» EXERCISE DATA:
--- Begin ---
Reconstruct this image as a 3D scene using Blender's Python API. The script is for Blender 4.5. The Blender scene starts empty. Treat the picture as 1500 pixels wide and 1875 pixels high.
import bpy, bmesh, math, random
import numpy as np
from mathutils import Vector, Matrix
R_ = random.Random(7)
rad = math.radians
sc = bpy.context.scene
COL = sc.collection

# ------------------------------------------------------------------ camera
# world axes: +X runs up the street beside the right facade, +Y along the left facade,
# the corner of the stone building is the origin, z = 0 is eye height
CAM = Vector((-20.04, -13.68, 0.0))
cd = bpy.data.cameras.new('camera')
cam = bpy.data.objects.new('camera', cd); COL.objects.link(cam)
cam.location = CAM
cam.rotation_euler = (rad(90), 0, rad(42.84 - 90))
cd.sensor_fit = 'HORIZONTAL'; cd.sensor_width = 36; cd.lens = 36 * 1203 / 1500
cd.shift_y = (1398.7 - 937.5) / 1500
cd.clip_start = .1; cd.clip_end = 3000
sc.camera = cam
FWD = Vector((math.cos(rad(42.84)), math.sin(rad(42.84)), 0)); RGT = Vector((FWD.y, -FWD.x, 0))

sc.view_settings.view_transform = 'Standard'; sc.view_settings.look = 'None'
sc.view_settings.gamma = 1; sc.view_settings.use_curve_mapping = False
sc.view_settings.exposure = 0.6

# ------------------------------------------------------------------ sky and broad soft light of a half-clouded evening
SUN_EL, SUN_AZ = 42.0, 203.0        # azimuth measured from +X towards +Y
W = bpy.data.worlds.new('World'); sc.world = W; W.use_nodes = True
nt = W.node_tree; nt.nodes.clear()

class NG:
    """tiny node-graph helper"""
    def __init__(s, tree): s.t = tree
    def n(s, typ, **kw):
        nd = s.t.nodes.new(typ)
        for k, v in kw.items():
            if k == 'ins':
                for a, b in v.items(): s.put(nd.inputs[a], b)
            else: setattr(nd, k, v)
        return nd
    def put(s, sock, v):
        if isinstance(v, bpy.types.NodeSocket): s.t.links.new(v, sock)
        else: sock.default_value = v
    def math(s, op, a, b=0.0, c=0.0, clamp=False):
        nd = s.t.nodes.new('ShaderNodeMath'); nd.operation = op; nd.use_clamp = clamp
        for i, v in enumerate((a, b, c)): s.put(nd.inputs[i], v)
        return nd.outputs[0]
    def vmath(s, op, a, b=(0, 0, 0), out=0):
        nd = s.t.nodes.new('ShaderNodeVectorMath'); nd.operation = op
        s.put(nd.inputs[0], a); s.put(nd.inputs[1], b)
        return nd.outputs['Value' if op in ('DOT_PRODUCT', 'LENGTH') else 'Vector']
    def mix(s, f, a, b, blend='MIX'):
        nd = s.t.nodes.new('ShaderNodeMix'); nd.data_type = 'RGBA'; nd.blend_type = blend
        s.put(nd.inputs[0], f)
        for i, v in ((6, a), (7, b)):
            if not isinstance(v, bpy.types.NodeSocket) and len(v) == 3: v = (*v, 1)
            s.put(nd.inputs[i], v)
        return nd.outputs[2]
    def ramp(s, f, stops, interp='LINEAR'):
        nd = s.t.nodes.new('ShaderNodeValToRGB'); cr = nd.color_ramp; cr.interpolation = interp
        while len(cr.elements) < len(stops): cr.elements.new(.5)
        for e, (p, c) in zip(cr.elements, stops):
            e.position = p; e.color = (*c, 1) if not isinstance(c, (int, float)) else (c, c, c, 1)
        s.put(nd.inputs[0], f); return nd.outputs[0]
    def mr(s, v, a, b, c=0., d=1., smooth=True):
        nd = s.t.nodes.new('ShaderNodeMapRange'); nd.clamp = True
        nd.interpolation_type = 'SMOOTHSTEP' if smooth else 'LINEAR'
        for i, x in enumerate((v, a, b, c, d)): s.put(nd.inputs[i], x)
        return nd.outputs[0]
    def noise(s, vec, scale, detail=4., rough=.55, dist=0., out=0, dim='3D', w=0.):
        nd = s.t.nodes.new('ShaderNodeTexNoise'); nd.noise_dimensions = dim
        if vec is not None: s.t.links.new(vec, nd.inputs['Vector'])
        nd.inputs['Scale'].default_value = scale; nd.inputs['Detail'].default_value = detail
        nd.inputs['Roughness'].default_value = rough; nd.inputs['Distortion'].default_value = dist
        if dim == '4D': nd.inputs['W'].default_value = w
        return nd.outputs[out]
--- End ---
--- Begin ---
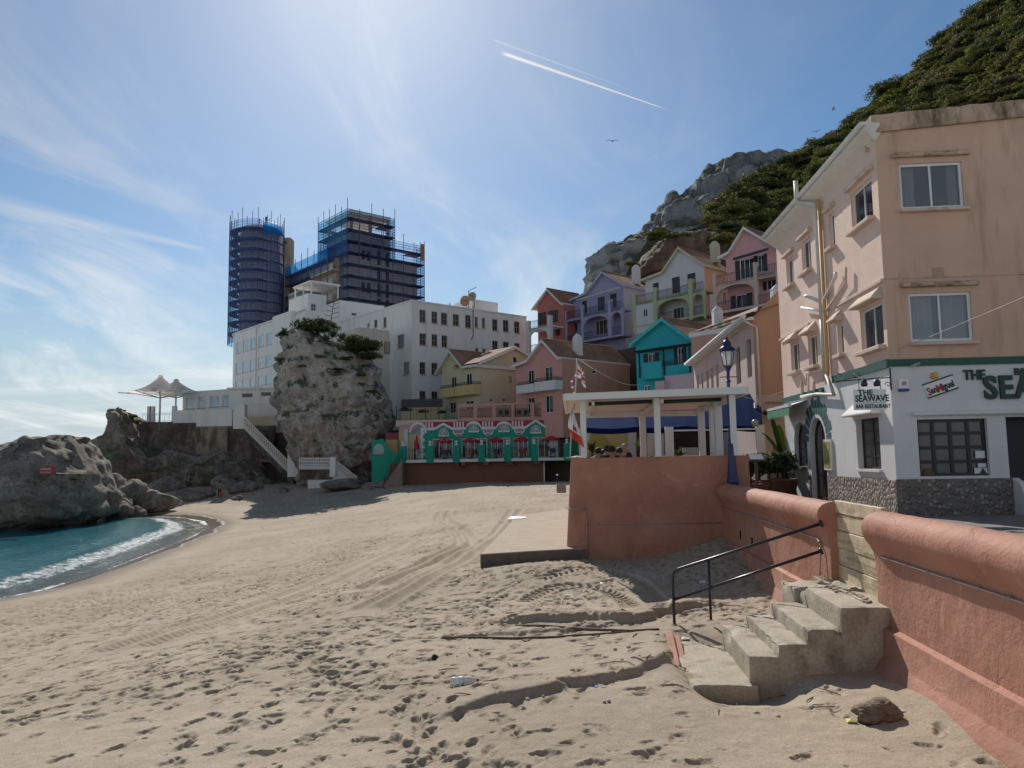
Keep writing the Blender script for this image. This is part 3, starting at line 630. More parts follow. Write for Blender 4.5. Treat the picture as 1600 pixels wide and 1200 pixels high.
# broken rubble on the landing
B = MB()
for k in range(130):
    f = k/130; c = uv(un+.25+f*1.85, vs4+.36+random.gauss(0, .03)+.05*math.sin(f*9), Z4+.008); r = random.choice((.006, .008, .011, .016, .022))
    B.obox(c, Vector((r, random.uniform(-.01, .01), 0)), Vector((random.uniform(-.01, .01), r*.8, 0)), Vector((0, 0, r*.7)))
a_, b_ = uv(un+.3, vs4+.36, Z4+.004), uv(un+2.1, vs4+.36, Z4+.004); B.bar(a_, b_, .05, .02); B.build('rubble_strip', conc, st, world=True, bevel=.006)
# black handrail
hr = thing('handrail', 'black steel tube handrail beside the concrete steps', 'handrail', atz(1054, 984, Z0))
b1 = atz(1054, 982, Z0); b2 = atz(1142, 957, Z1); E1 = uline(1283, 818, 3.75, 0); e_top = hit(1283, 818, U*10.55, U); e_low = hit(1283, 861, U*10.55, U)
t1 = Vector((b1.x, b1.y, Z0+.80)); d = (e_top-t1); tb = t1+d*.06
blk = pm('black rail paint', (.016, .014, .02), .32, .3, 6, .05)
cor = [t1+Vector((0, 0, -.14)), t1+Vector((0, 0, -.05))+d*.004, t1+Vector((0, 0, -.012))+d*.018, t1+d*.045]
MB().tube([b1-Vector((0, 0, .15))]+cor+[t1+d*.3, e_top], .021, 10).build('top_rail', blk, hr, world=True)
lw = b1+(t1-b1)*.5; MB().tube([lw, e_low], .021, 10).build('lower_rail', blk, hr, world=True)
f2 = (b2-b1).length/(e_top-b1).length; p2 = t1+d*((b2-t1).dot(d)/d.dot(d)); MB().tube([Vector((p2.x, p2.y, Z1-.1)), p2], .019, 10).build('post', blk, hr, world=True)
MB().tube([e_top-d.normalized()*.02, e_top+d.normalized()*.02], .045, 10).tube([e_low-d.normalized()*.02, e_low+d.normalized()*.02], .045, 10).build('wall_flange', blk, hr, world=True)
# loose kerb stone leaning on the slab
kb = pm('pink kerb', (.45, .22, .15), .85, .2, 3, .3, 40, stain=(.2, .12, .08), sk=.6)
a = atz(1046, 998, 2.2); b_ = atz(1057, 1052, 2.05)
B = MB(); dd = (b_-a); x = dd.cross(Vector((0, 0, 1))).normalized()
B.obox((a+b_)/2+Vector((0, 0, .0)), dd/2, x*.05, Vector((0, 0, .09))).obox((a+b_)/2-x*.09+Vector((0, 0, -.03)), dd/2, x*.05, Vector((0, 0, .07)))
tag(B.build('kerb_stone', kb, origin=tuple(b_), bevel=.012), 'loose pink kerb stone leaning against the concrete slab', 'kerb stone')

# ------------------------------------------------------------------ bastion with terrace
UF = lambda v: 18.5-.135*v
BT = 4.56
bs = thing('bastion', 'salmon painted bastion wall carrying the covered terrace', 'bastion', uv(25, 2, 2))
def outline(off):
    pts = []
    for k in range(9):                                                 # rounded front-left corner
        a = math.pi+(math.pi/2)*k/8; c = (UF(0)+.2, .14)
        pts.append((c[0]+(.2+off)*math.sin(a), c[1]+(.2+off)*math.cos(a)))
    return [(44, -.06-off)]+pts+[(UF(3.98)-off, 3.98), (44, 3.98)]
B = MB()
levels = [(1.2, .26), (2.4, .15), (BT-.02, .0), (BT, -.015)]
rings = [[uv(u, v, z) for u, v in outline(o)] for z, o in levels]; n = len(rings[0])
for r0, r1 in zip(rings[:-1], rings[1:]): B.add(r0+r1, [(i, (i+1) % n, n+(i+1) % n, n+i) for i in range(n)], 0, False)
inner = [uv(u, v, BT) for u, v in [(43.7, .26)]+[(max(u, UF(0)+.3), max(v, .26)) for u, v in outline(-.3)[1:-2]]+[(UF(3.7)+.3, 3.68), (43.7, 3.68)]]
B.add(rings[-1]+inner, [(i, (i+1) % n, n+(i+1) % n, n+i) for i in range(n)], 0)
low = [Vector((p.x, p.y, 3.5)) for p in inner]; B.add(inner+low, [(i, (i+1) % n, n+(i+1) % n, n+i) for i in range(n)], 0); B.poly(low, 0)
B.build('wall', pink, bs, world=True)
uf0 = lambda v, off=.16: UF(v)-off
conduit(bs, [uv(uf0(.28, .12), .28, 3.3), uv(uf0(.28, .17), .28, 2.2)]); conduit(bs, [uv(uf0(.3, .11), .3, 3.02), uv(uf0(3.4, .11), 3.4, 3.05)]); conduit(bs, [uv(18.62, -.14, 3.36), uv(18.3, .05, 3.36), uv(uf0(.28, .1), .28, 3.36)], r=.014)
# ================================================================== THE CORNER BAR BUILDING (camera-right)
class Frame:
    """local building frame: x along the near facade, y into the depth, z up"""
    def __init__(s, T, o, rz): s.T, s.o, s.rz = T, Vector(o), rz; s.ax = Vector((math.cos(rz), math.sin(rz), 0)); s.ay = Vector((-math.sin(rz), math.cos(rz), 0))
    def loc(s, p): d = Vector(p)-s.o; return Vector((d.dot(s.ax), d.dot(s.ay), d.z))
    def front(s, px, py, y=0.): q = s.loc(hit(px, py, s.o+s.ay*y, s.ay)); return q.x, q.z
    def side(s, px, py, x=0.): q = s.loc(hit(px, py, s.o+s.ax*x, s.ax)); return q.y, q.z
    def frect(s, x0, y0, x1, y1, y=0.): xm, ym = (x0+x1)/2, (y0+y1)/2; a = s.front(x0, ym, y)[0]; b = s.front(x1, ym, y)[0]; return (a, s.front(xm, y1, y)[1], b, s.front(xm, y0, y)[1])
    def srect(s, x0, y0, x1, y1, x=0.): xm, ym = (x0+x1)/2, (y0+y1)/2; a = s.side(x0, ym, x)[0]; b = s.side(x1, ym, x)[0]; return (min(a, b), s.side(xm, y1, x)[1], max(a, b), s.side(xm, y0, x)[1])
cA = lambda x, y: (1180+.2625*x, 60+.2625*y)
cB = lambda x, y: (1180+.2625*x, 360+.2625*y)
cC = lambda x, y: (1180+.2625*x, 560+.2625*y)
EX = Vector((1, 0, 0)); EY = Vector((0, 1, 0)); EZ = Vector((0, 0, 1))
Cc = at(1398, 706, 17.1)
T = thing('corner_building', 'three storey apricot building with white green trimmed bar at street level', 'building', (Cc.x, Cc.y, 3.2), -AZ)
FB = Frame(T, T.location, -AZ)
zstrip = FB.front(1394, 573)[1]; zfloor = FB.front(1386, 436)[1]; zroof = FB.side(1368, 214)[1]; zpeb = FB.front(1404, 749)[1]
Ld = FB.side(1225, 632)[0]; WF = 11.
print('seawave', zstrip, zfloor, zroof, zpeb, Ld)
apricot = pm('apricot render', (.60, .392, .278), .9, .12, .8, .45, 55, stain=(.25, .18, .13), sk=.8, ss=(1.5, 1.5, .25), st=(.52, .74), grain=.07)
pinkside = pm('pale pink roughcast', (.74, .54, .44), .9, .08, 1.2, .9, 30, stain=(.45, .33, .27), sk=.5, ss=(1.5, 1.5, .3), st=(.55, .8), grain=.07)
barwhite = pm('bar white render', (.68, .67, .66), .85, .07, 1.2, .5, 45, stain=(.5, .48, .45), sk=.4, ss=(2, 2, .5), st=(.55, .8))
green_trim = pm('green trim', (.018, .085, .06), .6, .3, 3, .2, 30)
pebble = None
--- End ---
--- Begin ---
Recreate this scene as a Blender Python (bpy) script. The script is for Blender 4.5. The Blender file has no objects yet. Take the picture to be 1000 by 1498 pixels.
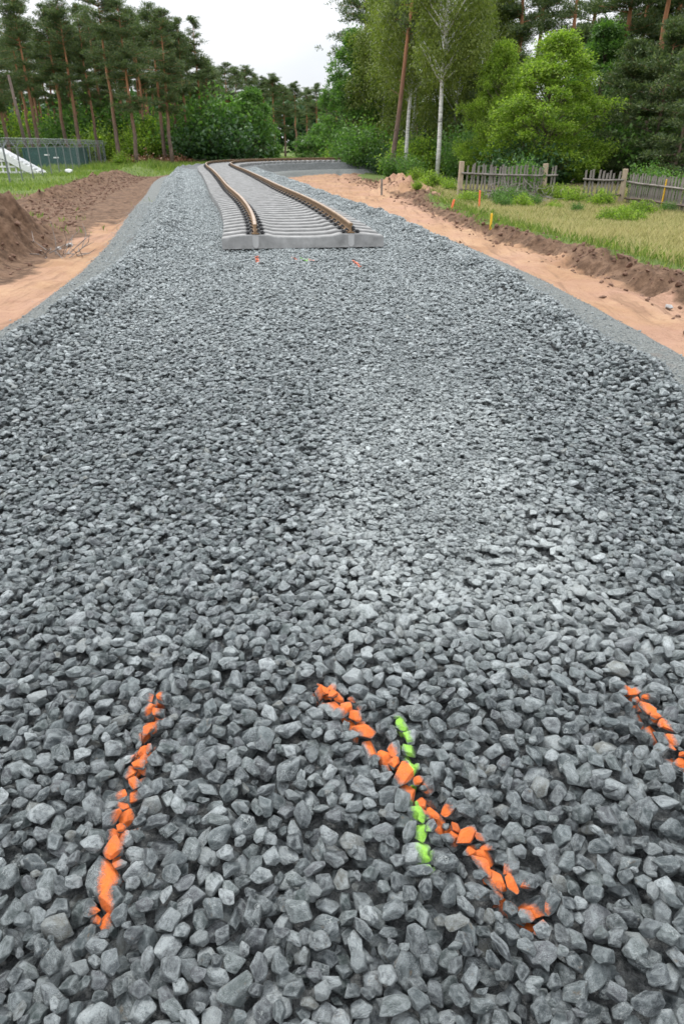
--- End ---
» WRITTEN EXERCISE: Start at the line with "Reconstruct this image", stop at the line with "COL = sc.collection", and return every line in that stretch exactly, those two included.

» ANSWER FOR THE TASK:
Reconstruct this image as a 3D scene using Blender's Python API. The script is for Blender 4.5. The Blender scene starts empty. Treat the picture as 1500 pixels wide and 1875 pixels high.
import bpy, bmesh, math, random
import numpy as np
from mathutils import Vector, Matrix
R_ = random.Random(7)
rad = math.radians
sc = bpy.context.scene
COL = sc.collection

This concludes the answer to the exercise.